___ Supplied information
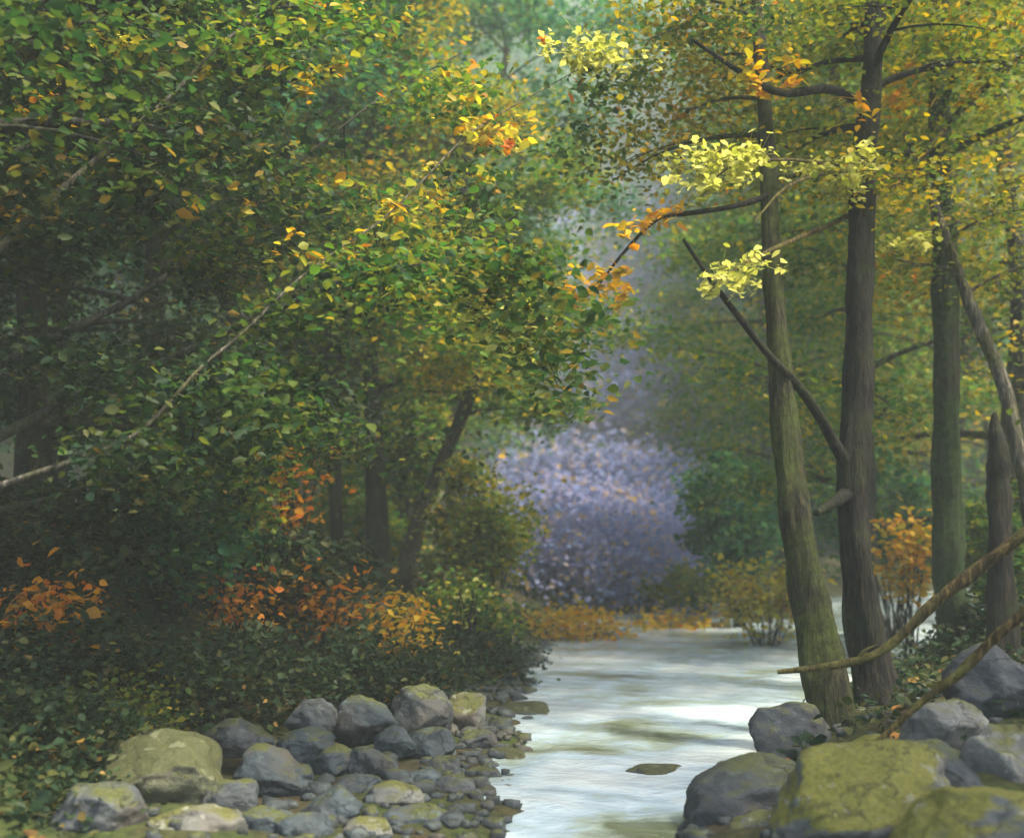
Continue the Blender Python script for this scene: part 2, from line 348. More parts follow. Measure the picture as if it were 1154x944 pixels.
ROCKS = [
 # px, py, w, h, zb, kind, label, depth, group, tilt
 (190, 868, 180, 84, .10, 'olive', 'broad olive mossy boulder at the lower left, largest rock of the left bank', .8, LG, 0),
 (305, 872, 100, 56, .08, 'blue', 'biggest blue grey rock, touching the right side of the olive mossy boulder', .8, LG, -.15),
 (268, 832, 84, 40, .2, 'dark', 'dark slate rock behind the olive mossy boulder', .8, LG, 0),
 (346, 842, 68, 44, .12, 'blue', 'rounded grey blue rock in the middle of the left heap', .8, LG, 0),
 (410, 812, 84, 50, .12, 'blue', 'blue rock at the top of the left heap below the orange shrubs', .8, LG, 0),
 (352, 806, 62, 36, .22, 'dark', 'small dark rock up the bank behind the left heap', .8, LG, 0),
 (524, 804, 62, 44, .02, 'grey', 'pale angular rock at the water edge, furthest right of the left bank', .8, LG, .25),
 (474, 800, 74, 52, .10, 'dark', 'dark wet rock just left of the pale angular rock', .8, LG, 0),
 (486, 838, 66, 36, .03, 'blue', 'flat blue grey rock below the dark wet rock', .8, LG, 0),
 (418, 862, 66, 40, .05, 'dark', 'dark low rock wedged between blue rocks of the left heap', .8, LG, 0),
 (444, 900, 76, 38, .02, 'grey', 'light grey rock near the water at the foot of the left heap', .8, LG, 0),
 (374, 912, 74, 46, .03, 'blue', 'blue grey rock at the bottom edge below the left heap', .8, LG, 0),
 (292, 930, 70, 38, .05, 'blue', 'half hidden slate blue rock at the bottom edge beside the pinkish stone', .8, LG, 0),
 (222, 934, 110, 50, .05, 'grey', 'pinkish grey stone at the bottom edge below the olive boulder', .8, LG, 0),
 (110, 915, 110, 56, .12, 'dark', 'dark mossy rock at the lower left corner', .8, LG, 0),
 (378, 858, 52, 34, .08, 'blue', 'small blue grey rock at the centre of the left heap', .8, LG, 0),
 (446, 836, 50, 34, .08, 'blue', 'small round blue rock under the topmost blue rock', .8, LG, 0),
 (330, 880, 54, 36, .07, 'blue', 'small slate rock in front of the biggest blue grey one', .8, LG, 0),
 (404, 890, 56, 34, .04, 'blue', 'small pale blue rock between the two lowest grey ones', .8, LG, 0),
 (500, 866, 50, 26, .0, 'dark', 'small dark rock at the water side of the left heap', .8, LG, 0),
 (478, 884, 56, 30, .0, 'blue', 'smooth grey blue rock touching the shallows', .8, LG, 0),
 (536, 836, 48, 24, -.01, 'dark', 'small black rock in the shallows below the pale angular rock', .8, WG, 0),
 (545, 872, 44, 16, -.03, 'dark', 'tiny flat dark stone out in the shallows', .8, WG, 0),
 (340, 934, 70, 36, .04, 'blue', 'low slate rock at the bottom edge in the left heap', .8, LG, 0),
 (258, 900, 64, 40, .08, 'dark', 'dark rock in the shade right under the olive boulder', .8, LG, 0),
 (412, 938, 60, 32, .02, 'grey', 'small grey rock at the bottom edge next to the shallows', .8, LG, 0),
 (512, 890, 58, 30, -.02, 'dark', 'small dark stone standing in the shallows beside the left heap', .8, WG, 0),
 (470, 926, 86, 36, -.01, 'blue', 'low grey stone half sunk in the shallows at the bottom edge', .8, WG, 0),
 (566, 852, 60, 18, -.05, 'olive', 'flat olive stone barely breaking the pale water', .8, WG, 0),
 (588, 800, 70, 18, -.05, 'olive', 'long olive stone awash near the left shore', .8, WG, 0),
 (735, 868, 74, 14, -.04, 'olive', 'thin dark green stone awash in the middle of the pale water', .7, WG, 0),
 (886, 826, 96, 66, .02, 'dark', 'dark purplish rock at the water edge left of the mossy trunk', .8, RG, 0),
 (838, 896, 172, 78, .02, 'dark', 'dark boulder with a pale flat top leaning into the stream', .7, RG, .12),
 (880, 938, 130, 46, .02, 'grey', 'pale grey stone at the bottom edge below the dark boulder', .8, RG, 0),
 (965, 896, 230, 100, .2, 'moss', 'long low yellow green mossy boulder under the leaning tree', .9, RG, .22),
 (1046, 884, 160, 86, .2, 'blue', 'blue grey boulder behind the mossy boulder, brown stain on top', .8, RG, 0),
 (1064, 824, 104, 62, .32, 'grey', 'pale grey rock between the dark trunk and the right edge', .8, RG, 0),
 (1140, 868, 110, 92, .25, 'grey', 'big light grey boulder cut by the right edge', .8, RG, 0),
 (1100, 934, 210, 92, .22, 'moss', 'moss capped boulder at the lower right corner', .8, RG, .2),
 (1120, 770, 120, 84, .4, 'dark', 'dark shaded boulder under the lower ochre pole', .8, RG, 0),
 (992, 852, 90, 46, .2, 'moss', 'small mossy stone at the foot of the dark trunk', .8, RG, 0),
]
for k, (px, py, w, h, zb, kind, lab, dep, grp, tl) in enumerate(ROCKS):
    rock(px, py, w, h, zb, kind, lab, k, depth=dep, group=grp, tilt=tl)

# gravel and pebbles along both shores: nobody could count them
g = Geo(); rng = np.random.default_rng(5)
oct_v = np.array([[1, 0, 0], [0, 1, 0], [-1, 0, 0], [0, -1, 0], [0, 0, 1], [0, 0, -1]], float)
_bm = bmesh.new(); bmesh.ops.create_cube(_bm, size=1.4); bmesh.ops.subdivide_edges(_bm, edges=_bm.edges[:], cuts=1, use_grid_fill=True)
CV = np.array([v.co[:] for v in _bm.verts]); CQ = np.array([[v.index for v in f.verts] for f in _bm.faces]); _bm.free(); CV = nrm(CV)*.6+CV*.4
for _ in range(1700):
    y = rng.uniform(4.5, 16); side = rng.random() < .65
    d = abs(rng.normal())*(.8 if y < 9 else .45)-.12
    x = np.interp(y, YS, XL)-d if side else np.interp(y, YS, XR)+d
    s = rng.uniform(.015, .05)*(1 if rng.random() < .85 else 1.7)
    V = CV*(1+.18*rng.normal(size=(len(CV), 1)))*s*np.array([1.2, 1, .7]); a = rng.uniform(0, 6); ca, sa = math.cos(a), math.sin(a)
    V = np.stack([V[:, 0]*ca-V[:, 1]*sa, V[:, 0]*sa+V[:, 1]*ca, V[:, 2]], -1)+np.array([x, y, max(gz(x, y), -.03)+s*.2])
    g.add(V, CQ)
tag(g.build('shore_pebbles', ROCK['pebble']), 'small blue grey pebbles scattered along both shores of the stream', 'pebbles', kind='stuff')

# ------------------------------------------------------------------ trees
def limb_pts(o, az, L, up, rng, sag=.25, n=8):
    d = np.array([math.cos(az), math.sin(az), up]); d = d/np.linalg.norm(d)
    side = np.array([-d[1], d[0], 0])
    k1, k2 = rng.normal(0, .12, 2)
    t = np.linspace(0, 1, n)[:, None]
    return np.asarray(o)+d*L*t+side*L*(k1*t+k2*t*t)+np.array([0, 0, 1])*L*(-sag*t*t)
def tree(name, label, cat, base, path, rad, bark, leaf, n_limbs, limb_len, t0, leaves, lsize, seed, spread=(.34, .34, .16), up=.5, sag=.3, group=None, k=10, az_bias=None, parts=(), flare=.5, own_limbs=(), nt_=40, sub=3):
    """a tapered trunk with limbs, twigs and a crown of separate leaves"""
    rng = np.random.default_rng(seed)
    base = np.asarray(base, float)
    root = empty(name, base); tag(root, label, cat, group)
    tp = spline(path, nt_); r = np.interp(np.linspace(0, 1, nt_), np.linspace(0, 1, len(rad)), rad)
    w = Geo(); w.tube(tp, r, k=k, seed=seed, flare=flare)
    cl = []
    for q in range(n_limbs):
        t = t0+(1-t0)*(q+rng.random())/n_limbs; i_ = min(int(t*(nt_-1)), nt_-1)
        az = q*2.399+rng.normal(0, .3)
        if az_bias is not None and rng.random() < .6: az = az_bias+rng.normal(0, .7)
        f = 1-.55*max(0, (t-t0)/(1-t0))**1.5
        L = limb_len*f*rng.uniform(.7, 1.2)
        lp = limb_pts(tp[i_], az, L, up*rng.uniform(.5, 1.5), rng, sag)
        w.tube(lp, [max(.008, r[i_]*.42), .006], k=5, seed=seed+q)
        cl += [lp[5], lp[6], lp[7]]
        for s_ in range(sub):
            m_ = rng.integers(2, 7)
            sp2 = limb_pts(lp[m_], az+rng.choice([-1, 1])*rng.uniform(.5, 1.2), L*rng.uniform(.3, .55), rng.uniform(-.1, .6), rng, sag, 6)
            w.tube(sp2, [max(.006, r[i_]*.16), .003], k=4, seed=seed+q*7+s_)
            cl += [sp2[2], sp2[4], sp2[5]]
    w.build('trunk', BARK[bark], root, base)
    if leaves:
        cl = np.array(cl); lf = Geo()
        leaf_geo(lf, clumps(cl, leaves*1.7/len(cl), spread, rng), lsize*.74, rng)
        lf.build('crown', LEAF[leaf], root, base, smooth=False)
    for pts, rr, bk in own_limbs:
        gg = Geo(); gg.tube(spline(pts, 20), rr, k=7, seed=seed+31); gg.build('limb', BARK[bk], root, base)
    return root
def spray(root, pts, leaf, n, size, seed, spread=.1, name='leaf_spray', tilt=.5):
    """a bough of leaves of one colour that hangs on this tree"""
    rng = np.random.default_rng(seed)
    for p_ in pts:
        lf = Geo(); q_ = Geo()
        m_ = max(1, min(6, n//9)); sub_ = p_+rng.normal(size=(m_, 3))*np.array(spread)*(1 if m_ > 1 else 0)
        for c0 in sub_:
            lf.tube(np.linspace(p_, c0, 3)+np.array([[0, 0, 0], [0, 0, .01], [0, 0, 0]])+1e-4, .002, k=3)
            cs = clumps([c0], n/m_, np.minimum(np.array(spread), .05), rng); leaf_geo(lf, cs, size, rng, tilt=tilt)
            for c_ in cs: lf.tube(np.linspace(c0, c_, 3)+np.array([[0, 0, 0], [0, 0, .008], [0, 0, 0]]), .0012, k=3)
        lf.build(name, LEAF[leaf], root, np.array(root.location), smooth=False)
def twigs(root, polys, r, bark, name='limb', k=6):
    for q, pts in enumerate(polys):
        gg = Geo(); gg.tube(spline(pts, 22), r, k=k, seed=q); gg.build(name, BARK[bark], root, np.array(root.location))
def PP(lst): return [P(*t) for t in lst]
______
* **What is expected**:
Check every line of the listing for the string "this" and report how many lines have it, as a number alone.

* **Task response**:
2